BERLIN (Reuters) – Islamophobia has risen markedly in Germany, a study published on Wednesday showed, underscoring the tensions simmering in German society after more than one million migrants, mostly Muslims, arrived last year.
Every second respondent in the study of 2,420 people said they sometimes felt like a foreigner in their own country due to the many Muslims here, up from 43 percent in 2014 and 30.2 percent in 2009.
The number of people who believe Muslims should be forbidden from coming to Germany has also risen, the study showed, and now stands at just above 40 percent, up from about a fifth in 2009.
The study was conducted by researchers at the University of Leipzig in co-operation with the Heinrich Boell Foundation, the Rosa-Luxemburg Foundation and the Otto-Brenner foundation.
The influx of migrants has fueled support for the anti-immigrant Alternative for Germany (AfD) party that wants to ban minarets and the burqa and has described Islam as incompatible with the German constitution.
The number of attacks on refugee shelters has also risen.
Supporters of the AfD were most likely to favor stopping Muslims from coming to Germany while Green voters were most likely to disagree with the statement that Muslims made them feel like foreigners, the survey found.
On Monday German President Joachim Gauck warned against demonizing Muslims and against polarization along religious and ethnic lines in German society when he joined a Ramadan dinner in Berlin.
Germany is home to nearly four million Muslims, about five percent of the total population.
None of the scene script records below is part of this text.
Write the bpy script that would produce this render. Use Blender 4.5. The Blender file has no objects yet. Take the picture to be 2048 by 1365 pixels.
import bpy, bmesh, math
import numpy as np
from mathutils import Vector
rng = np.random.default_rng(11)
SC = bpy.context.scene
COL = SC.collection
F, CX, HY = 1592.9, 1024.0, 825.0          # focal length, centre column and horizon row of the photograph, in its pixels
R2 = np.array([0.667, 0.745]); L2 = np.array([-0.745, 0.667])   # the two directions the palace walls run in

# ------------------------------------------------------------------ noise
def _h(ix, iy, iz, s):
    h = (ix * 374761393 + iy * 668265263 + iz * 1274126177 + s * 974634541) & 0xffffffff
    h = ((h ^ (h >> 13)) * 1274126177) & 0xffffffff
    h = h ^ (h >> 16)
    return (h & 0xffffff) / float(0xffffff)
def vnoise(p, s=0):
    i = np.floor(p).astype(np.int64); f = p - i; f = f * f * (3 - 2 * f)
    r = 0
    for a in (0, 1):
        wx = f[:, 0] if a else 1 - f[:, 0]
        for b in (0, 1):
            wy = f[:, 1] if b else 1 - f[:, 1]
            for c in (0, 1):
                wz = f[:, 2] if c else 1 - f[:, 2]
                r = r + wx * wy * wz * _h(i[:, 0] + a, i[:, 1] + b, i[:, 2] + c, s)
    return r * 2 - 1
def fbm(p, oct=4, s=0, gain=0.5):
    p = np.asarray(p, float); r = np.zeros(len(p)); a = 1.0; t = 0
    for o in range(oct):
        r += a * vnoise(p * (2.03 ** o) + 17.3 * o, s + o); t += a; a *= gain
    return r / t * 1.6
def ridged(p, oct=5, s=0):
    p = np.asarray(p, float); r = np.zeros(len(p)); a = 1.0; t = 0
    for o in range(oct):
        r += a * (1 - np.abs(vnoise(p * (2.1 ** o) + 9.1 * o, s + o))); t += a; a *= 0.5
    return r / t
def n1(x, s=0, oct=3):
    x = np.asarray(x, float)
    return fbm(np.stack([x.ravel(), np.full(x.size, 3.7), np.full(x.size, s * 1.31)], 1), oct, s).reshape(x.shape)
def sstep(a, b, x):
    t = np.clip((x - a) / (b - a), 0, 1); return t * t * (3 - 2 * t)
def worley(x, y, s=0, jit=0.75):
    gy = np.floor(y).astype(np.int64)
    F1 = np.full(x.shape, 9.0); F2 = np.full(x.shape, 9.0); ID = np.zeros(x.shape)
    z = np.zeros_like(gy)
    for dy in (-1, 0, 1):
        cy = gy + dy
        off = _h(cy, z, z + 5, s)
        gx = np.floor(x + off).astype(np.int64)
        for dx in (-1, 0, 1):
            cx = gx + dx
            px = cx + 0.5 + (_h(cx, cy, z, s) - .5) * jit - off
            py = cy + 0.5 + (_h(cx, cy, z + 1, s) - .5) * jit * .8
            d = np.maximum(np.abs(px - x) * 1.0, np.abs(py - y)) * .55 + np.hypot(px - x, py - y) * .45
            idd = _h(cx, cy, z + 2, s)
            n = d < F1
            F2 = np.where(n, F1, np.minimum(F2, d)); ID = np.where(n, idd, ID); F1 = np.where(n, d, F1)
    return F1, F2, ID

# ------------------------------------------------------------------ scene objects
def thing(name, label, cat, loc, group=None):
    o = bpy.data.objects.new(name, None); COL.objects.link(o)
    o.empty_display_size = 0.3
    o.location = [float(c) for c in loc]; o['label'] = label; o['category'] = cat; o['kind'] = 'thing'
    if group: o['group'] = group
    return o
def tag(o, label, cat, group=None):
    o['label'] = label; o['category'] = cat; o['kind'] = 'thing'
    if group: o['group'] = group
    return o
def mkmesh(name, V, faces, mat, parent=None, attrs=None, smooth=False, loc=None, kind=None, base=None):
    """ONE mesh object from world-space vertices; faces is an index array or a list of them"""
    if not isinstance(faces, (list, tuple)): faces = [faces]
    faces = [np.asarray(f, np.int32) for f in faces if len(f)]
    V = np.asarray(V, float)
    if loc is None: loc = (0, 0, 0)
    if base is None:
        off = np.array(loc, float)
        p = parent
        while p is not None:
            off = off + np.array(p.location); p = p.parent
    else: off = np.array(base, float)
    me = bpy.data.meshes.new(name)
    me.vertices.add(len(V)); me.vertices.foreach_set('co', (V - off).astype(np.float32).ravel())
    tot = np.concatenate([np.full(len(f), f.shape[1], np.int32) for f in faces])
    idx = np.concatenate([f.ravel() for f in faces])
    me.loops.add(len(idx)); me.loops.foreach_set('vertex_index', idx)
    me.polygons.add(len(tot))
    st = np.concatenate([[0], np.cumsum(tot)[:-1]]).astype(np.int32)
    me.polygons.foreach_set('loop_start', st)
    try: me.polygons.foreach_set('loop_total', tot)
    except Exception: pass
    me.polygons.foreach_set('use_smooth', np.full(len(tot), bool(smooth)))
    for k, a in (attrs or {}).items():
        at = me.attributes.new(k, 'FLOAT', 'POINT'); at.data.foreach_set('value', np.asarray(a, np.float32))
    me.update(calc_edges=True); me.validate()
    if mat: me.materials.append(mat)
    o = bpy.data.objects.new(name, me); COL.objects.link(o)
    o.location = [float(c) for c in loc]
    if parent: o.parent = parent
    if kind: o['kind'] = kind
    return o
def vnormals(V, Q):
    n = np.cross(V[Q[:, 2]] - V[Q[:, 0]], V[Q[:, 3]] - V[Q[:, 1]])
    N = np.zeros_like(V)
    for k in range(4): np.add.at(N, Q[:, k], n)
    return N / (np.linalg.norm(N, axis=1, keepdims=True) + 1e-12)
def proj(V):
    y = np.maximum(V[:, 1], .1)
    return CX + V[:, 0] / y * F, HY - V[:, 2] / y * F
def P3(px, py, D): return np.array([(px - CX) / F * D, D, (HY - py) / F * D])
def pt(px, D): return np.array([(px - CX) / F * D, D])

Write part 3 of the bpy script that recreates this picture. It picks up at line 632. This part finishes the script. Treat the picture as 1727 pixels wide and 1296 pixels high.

Many of the longer established Muslim community in Germany came from Turkey to find work, but those who have arrived over the past year have mostly been fleeing conflicts in Syria, Iraq and Afghanistan.
The study also examined extreme right-wing views towards other groups in Germany.
“While general prejudice against migrants fell slightly, the focus of resentment towards asylums seekers, Muslims as well as Sinti and Roma, increased,” the study’s authors said.
The number of those surveyed that believed Sinti and Roma peoples tended towards criminality rose to nearly 60 percent, while slightly more than 80 percent of respondents wanted the state not to be too generous when examining asylum applications.
Almost 40 percent of those surveyed in east Germany agreed with the statement that foreigners only came to Germany to take advantage of its social welfare benefits, compared to about 30 percent of those in the west of the country.